Estrangement and Grandeur
1 – 7 November 2025
Saturday 1 November
Flew to Vienna. At the Musikverein, Christian Thielemann led the Wiener Philharmoniker’s second Abonnementkonzert of the season, devoted to Bruckner’s Symphony No. 5. The programme opened with Samy Moussa’s Elysium, a cathedral-sized sonic tapestry premiered by the Philharmoniker and Thielemann in 2021 at Barcelona’s Sagrada Familia, and an apt prelude to Bruckner’s monumental masterpiece. The symphony sounded glorious, very much in the vein of the orchestra’s superb 2021 recording, despite subtle signs that the players might have been partly on autopilot.

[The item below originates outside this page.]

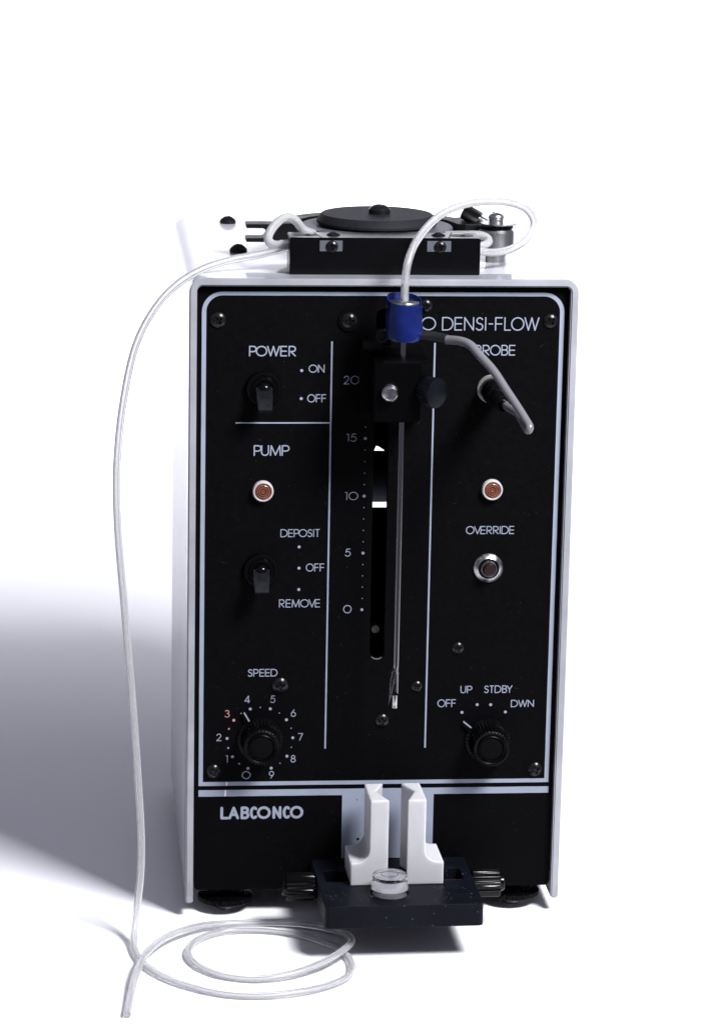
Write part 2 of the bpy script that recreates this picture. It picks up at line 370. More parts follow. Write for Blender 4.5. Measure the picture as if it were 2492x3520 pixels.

A few miles away, Baden bei Wien’s Stadtheater was rather unexpectedly trying its hand at Winnie Holzman and Stephen Schwartz’s runaway success Wicked. Although I had seen excellent productions there — Nine comes to mind —, there had also been cases where the company had aimed above its head, as with Funny Girl. The non-replica production turned out to be delightful: not only thanks to an excellent cast, but also because the challenges of staging were met with both skill and imagination. The restrained amplification let the score’s charm emerge, in sharp contrast to what has sadly become the norm on larger stages.
Sunday 2 November
Flew back to Paris. Saw François Ozon’s L’Étranger (The Stranger) (2025), a black-and-white, liberal adaptation of Albert Camus’s classic. Several key scenes stirred faint memories of reading the novel, and I soon yielded to the film’s strong graphic aesthetic and to Benjamin Voisin’s charisma as Meursault, the fascinating, estranged-from-the-world anti-hero.
Tuesday 4 November
Paris – At the Théâtre des Champs-Élysées, Jonathan Biss undertook the Herculean task of playing Beethoven’s last three piano sonatas in a single sitting. There was plenty of huffing and puffing, and the music sometimes strayed into unexpected territory — the midsection of Op. 111, for instance, briefly evoked a honky-tonk —, but Biss also managed more than once to illuminate the confounding genius of this summit in the piano repertoire.
Wednesday 5 November
Paris - At the Théâtre des Abbesses, Gaëlle Bourges’s Juste Camille turned out to be one of those performances whose worth seems entirely contained in the ten-line programme blurb. Whatever might have sounded intriguing in those rambling reflections triggered by an unusual object — a fifteenth-century wedding coffer chanced upon in a museum — never quite came to life in a slow, literal, and ultimately trite pantomime.
Thursday 6 November
In a private performance just outside Paris, the Le Balcon orchestra under Maxime Pascal offered a fluid, colourful reading of Mozart’s Gran Partita. Although the ensemble’s discipline faltered somewhat in the last movement, there was a lot to admire in the quiet — and at times almost miraculous — blending of timbres and harmonies.
Friday 7 November
Paris – At the Théâtre de Chaillot, Fanny de Chaillé’s Avignon, une école proved that a wild concept on paper can, in fact, yield an engrossing show. Reënacting and commenting on key moments from the Festival d’Avignon’s history from its 1947 beginnings onward, fifteen acting students raised thought-provoking questions about the theatre and its societal significance. I couldn’t help but feel sheer joy at the thought that young actors might feel so keenly curious about the history of their craft as to bring such a compelling historical perspective, with just the right dose of irony and humour to prevent over-intellectualisation.
And so, for now, the lights dim… until the next act.